┌──

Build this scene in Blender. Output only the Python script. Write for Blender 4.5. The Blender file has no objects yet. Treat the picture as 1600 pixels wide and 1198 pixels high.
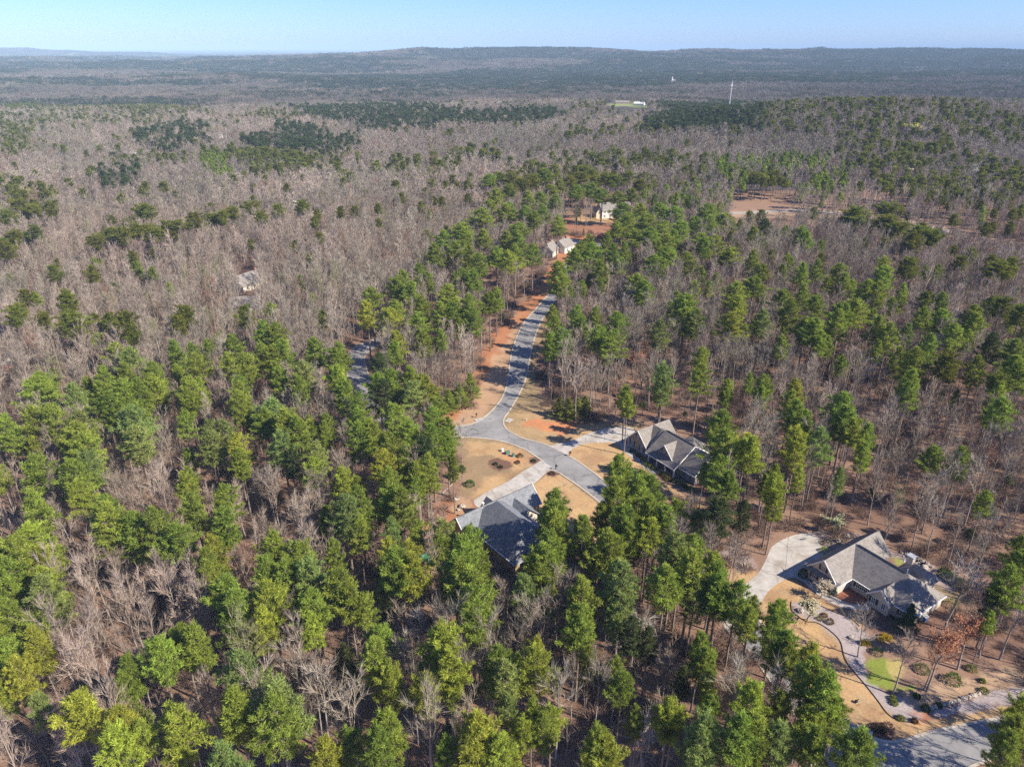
import bpy, math, random
import numpy as np
from mathutils import Vector, Matrix
R_ = math.radians
rng = np.random.default_rng(7)
random.seed(7)
sc = bpy.context.scene
COL = sc.collection

# ------------------------------------------------------------------ camera, sky, sun, exposure
FPX = 1110.0
PITCH = math.atan(524 / FPX)
CAMZ = 100.0
cam = bpy.data.cameras.new('camera'); camo = bpy.data.objects.new('camera', cam); COL.objects.link(camo)
cam.sensor_width = 36.0; cam.lens = FPX / 1600 * 36
cam.clip_start = 0.5; cam.clip_end = 120000
camo.location = (0, 0, CAMZ); camo.rotation_euler = (math.pi / 2 - PITCH, 0, 0)
sc.camera = camo

SUN_EL = R_(39)
SUN_AZ = math.atan2(0.90, -0.43)              # compass angle from +Y towards +X: right and a little behind the camera
w = bpy.data.worlds.new('World'); sc.world = w; w.use_nodes = True
nt = w.node_tree; bg = nt.nodes['Background']
sky = nt.nodes.new('ShaderNodeTexSky'); sky.sky_type = 'NISHITA'; sky.sun_disc = False
sky.sun_elevation = SUN_EL; sky.sun_rotation = SUN_AZ
sky.altitude = 1000; sky.air_density = 1.0; sky.dust_density = 0.6; sky.ozone_density = 4.0
wb = nt.nodes.new('ShaderNodeVectorMath'); wb.operation = 'MULTIPLY'; wb.inputs[1].default_value = (0.70, 0.87, 1.38)    # white balance of the whole sky
nt.links.new(sky.outputs[0], wb.inputs[0]); nt.links.new(wb.outputs[0], bg.inputs[0]); bg.inputs[1].default_value = 0.077
sl = bpy.data.lights.new('sun', 'SUN'); sl.energy = 4.9; sl.angle = R_(0.5); sl.color = (1.0, 0.91, 0.77)
so = bpy.data.objects.new('sun', sl); COL.objects.link(so)
sd = Vector((math.sin(SUN_AZ) * math.cos(SUN_EL), math.cos(SUN_AZ) * math.cos(SUN_EL), math.sin(SUN_EL)))
so.rotation_euler = sd.to_track_quat('Z', 'Y').to_euler(); so.location = sd * 300
sc.view_settings.view_transform = 'Standard'; sc.view_settings.look = 'None'
sc.view_settings.gamma = 1.0; sc.view_settings.use_curve_mapping = False
sc.view_settings.exposure = 0.93
sc.render.engine = 'CYCLES'
sc.cycles.max_bounces = 5; sc.cycles.diffuse_bounces = 4; sc.cycles.glossy_bounces = 2
sc.cycles.transmission_bounces = 3; sc.cycles.transparent_max_bounces = 6; sc.cycles.volume_bounces = 0
sc.cycles.use_denoising = False

# ------------------------------------------------------------------ numbers
def smooth(a, b, x):
    t = np.clip((x - a) / (b - a), 0, 1); return t * t * (3 - 2 * t)
def _h(ix, iy, s):
    n = (ix.astype(np.int64) * 374761393 + iy.astype(np.int64) * 668265263 + s * 1442695041) & 0xffffffff
    n = ((n ^ (n >> 13)) * 1274126177) & 0xffffffff
    return ((n ^ (n >> 16)) & 0xffff) / 65535.0
def vn(x, y, s=0):
    x = np.asarray(x, float); y = np.asarray(y, float)
    ix = np.floor(x); iy = np.floor(y); fx = x - ix; fy = y - iy
    fx = fx * fx * (3 - 2 * fx); fy = fy * fy * (3 - 2 * fy)
    ix = ix.astype(np.int64); iy = iy.astype(np.int64)
    a = _h(ix, iy, s); b = _h(ix + 1, iy, s); c = _h(ix, iy + 1, s); d = _h(ix + 1, iy + 1, s)
    return (a * (1 - fx) + b * fx) * (1 - fy) + (c * (1 - fx) + d * fx) * fy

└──

## WHAT YOU ARE ASKED TO DO
Copy out all of the material exactly as written, without its pictures.

## TASK ANSWER
Build this scene in Blender. Output only the Python script. Write for Blender 4.5. The Blender file has no objects yet. Treat the picture as 1600 pixels wide and 1198 pixels high.
import bpy, math, random
import numpy as np
from mathutils import Vector, Matrix
R_ = math.radians
rng = np.random.default_rng(7)
random.seed(7)
sc = bpy.context.scene
COL = sc.collection

# ------------------------------------------------------------------ camera, sky, sun, exposure
FPX = 1110.0
PITCH = math.atan(524 / FPX)
CAMZ = 100.0
cam = bpy.data.cameras.new('camera'); camo = bpy.data.objects.new('camera', cam); COL.objects.link(camo)
cam.sensor_width = 36.0; cam.lens = FPX / 1600 * 36
cam.clip_start = 0.5; cam.clip_end = 120000
camo.location = (0, 0, CAMZ); camo.rotation_euler = (math.pi / 2 - PITCH, 0, 0)
sc.camera = camo

SUN_EL = R_(39)
SUN_AZ = math.atan2(0.90, -0.43)              # compass angle from +Y towards +X: right and a little behind the camera
w = bpy.data.worlds.new('World'); sc.world = w; w.use_nodes = True
nt = w.node_tree; bg = nt.nodes['Background']
sky = nt.nodes.new('ShaderNodeTexSky'); sky.sky_type = 'NISHITA'; sky.sun_disc = False
sky.sun_elevation = SUN_EL; sky.sun_rotation = SUN_AZ
sky.altitude = 1000; sky.air_density = 1.0; sky.dust_density = 0.6; sky.ozone_density = 4.0
wb = nt.nodes.new('ShaderNodeVectorMath'); wb.operation = 'MULTIPLY'; wb.inputs[1].default_value = (0.70, 0.87, 1.38)    # white balance of the whole sky
nt.links.new(sky.outputs[0], wb.inputs[0]); nt.links.new(wb.outputs[0], bg.inputs[0]); bg.inputs[1].default_value = 0.077
sl = bpy.data.lights.new('sun', 'SUN'); sl.energy = 4.9; sl.angle = R_(0.5); sl.color = (1.0, 0.91, 0.77)
so = bpy.data.objects.new('sun', sl); COL.objects.link(so)
sd = Vector((math.sin(SUN_AZ) * math.cos(SUN_EL), math.cos(SUN_AZ) * math.cos(SUN_EL), math.sin(SUN_EL)))
so.rotation_euler = sd.to_track_quat('Z', 'Y').to_euler(); so.location = sd * 300
sc.view_settings.view_transform = 'Standard'; sc.view_settings.look = 'None'
sc.view_settings.gamma = 1.0; sc.view_settings.use_curve_mapping = False
sc.view_settings.exposure = 0.93
sc.render.engine = 'CYCLES'
sc.cycles.max_bounces = 5; sc.cycles.diffuse_bounces = 4; sc.cycles.glossy_bounces = 2
sc.cycles.transmission_bounces = 3; sc.cycles.transparent_max_bounces = 6; sc.cycles.volume_bounces = 0
sc.cycles.use_denoising = False

# ------------------------------------------------------------------ numbers
def smooth(a, b, x):
    t = np.clip((x - a) / (b - a), 0, 1); return t * t * (3 - 2 * t)
def _h(ix, iy, s):
    n = (ix.astype(np.int64) * 374761393 + iy.astype(np.int64) * 668265263 + s * 1442695041) & 0xffffffff
    n = ((n ^ (n >> 13)) * 1274126177) & 0xffffffff
    return ((n ^ (n >> 16)) & 0xffff) / 65535.0
def vn(x, y, s=0):
    x = np.asarray(x, float); y = np.asarray(y, float)
    ix = np.floor(x); iy = np.floor(y); fx = x - ix; fy = y - iy
    fx = fx * fx * (3 - 2 * fx); fy = fy * fy * (3 - 2 * fy)
    ix = ix.astype(np.int64); iy = iy.astype(np.int64)
    a = _h(ix, iy, s); b = _h(ix + 1, iy, s); c = _h(ix, iy + 1, s); d = _h(ix + 1, iy + 1, s)
    return (a * (1 - fx) + b * fx) * (1 - fy) + (c * (1 - fx) + d * fx) * fy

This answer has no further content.